Redirecting investments going into new fossil fuel projects this decade could fully finance the wind and solar energy scale-up required to meet the goal, according to a meta analysis of major 1.5C-aligned scenarios by think tank IISD.

An estimated $570 billion will be spent on new oil and gas development and exploration annually between 2020 and 2030.

If invested in wind and solar energy, those investments would bridge the $450bn annual funding gap to displace oil and gas production in line with 1.5C goal.

The analysis finds that all major 1.5C-aligned scenarios with no or limited overshoot concur with the International Energy Agency: new investments in fossil fuel supply are incompatible with keeping 1.5C within reach and some projects will need to be retired early.

Fossil fuel profits would cover climate losses

Fossil fuel companies could have paid for climate-induced economic losses suffered by a group of 58 vulnerable nations known as the V20 between 2000 and 2019 and had almost $30 trillion left over in profits. The cost of damages in the V20 was $525 billion - just 1.7% of the industry’s profits.

That’s according to a briefing, endorsed by 24 NGOs and prefaced by Barbados prime minister Mia Mottley, calling on wealthy nations to agree to a new fund at Cop27 to help climate victims in developing countries recover from climate impacts.
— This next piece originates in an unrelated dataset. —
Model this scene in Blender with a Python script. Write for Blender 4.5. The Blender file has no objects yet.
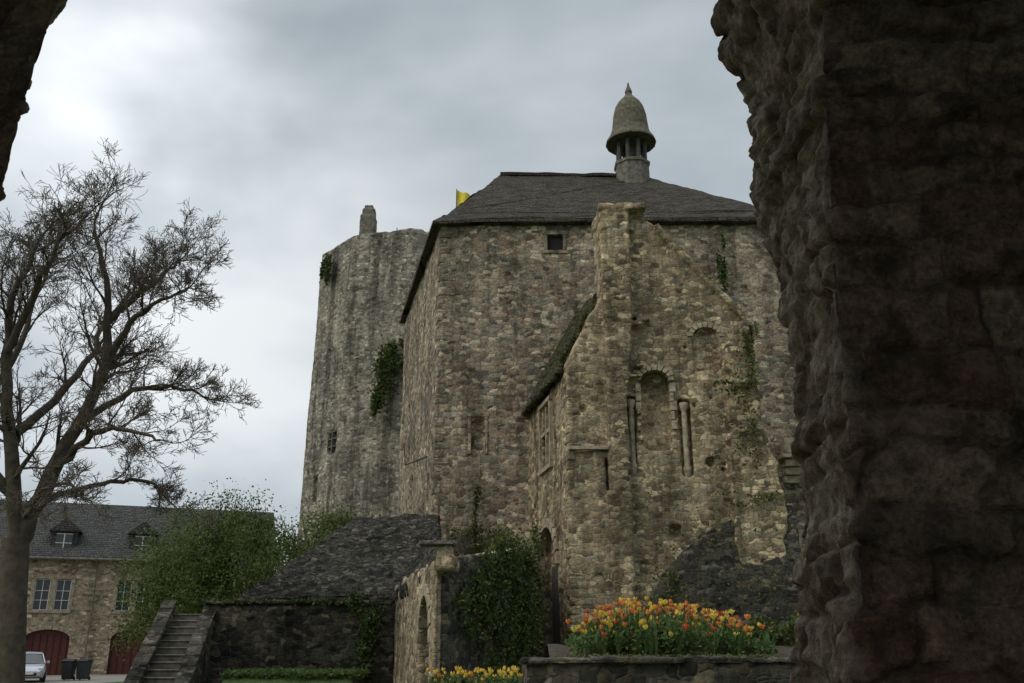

Economic losses caused by climate change in developing countries are estimated at $290-580 billion by 2030. So far, $16m has been pledged in mechanisms outside UN Climate Change.

Tree planting won't save us

If countries follow through with ill-advised plans to plant trees on an area twice the size of India by 2060, they could unleash disastrous food shortages and the loss of rights of indigenous peoples, the Land Gap report warns.

The report highlights the gap between what land can realistically do for the climate and the extent to which countries are relying on land to soak up carbon, which it describes as "unrealistic". Instead of mass tree planting, governments should protect existing forests and reduce fossil fuel use.

Governments plan to reforest 0.6 billion hectares and restore 0.5 billion, they find. Together, that's an area not too far off the 1.6bn hectares currently used for all the world's crops and about four times the size of India.

Adaptation spending is not keeping up with needs

The gap between the money needed to adapt to climate change and the money actually flowing is called the "adaptation gap" and the United Nations reports on it each year.

It finds the gap is growing. In 2020, adaptation finance to developing countries was around $29 billion. That's nowhere near what they need to spend on projects like seawalls, storm forecasts and drought-resistant crops, which has been estimated at around $202 billion a year in the 2020s,  $160-340 billion a year by 2030 and $315-565 billion by 2050.

Developed countries have promised to collectively deliver $40 billion in adaptation finance by 2025. A group of self-described "adaptation champion" countries has tasked itself with ensuring this goal is met, unlike the $100bn by 2020 goal.

It's not just quantity that matters though. The UN says "adaptation practice falls woefully short of what is required". Spending often ignores poorer people and women and is short-sighted. Seawalls, for example, can protect one community while making erosion worse for the (often poorer) neighbourhood next door.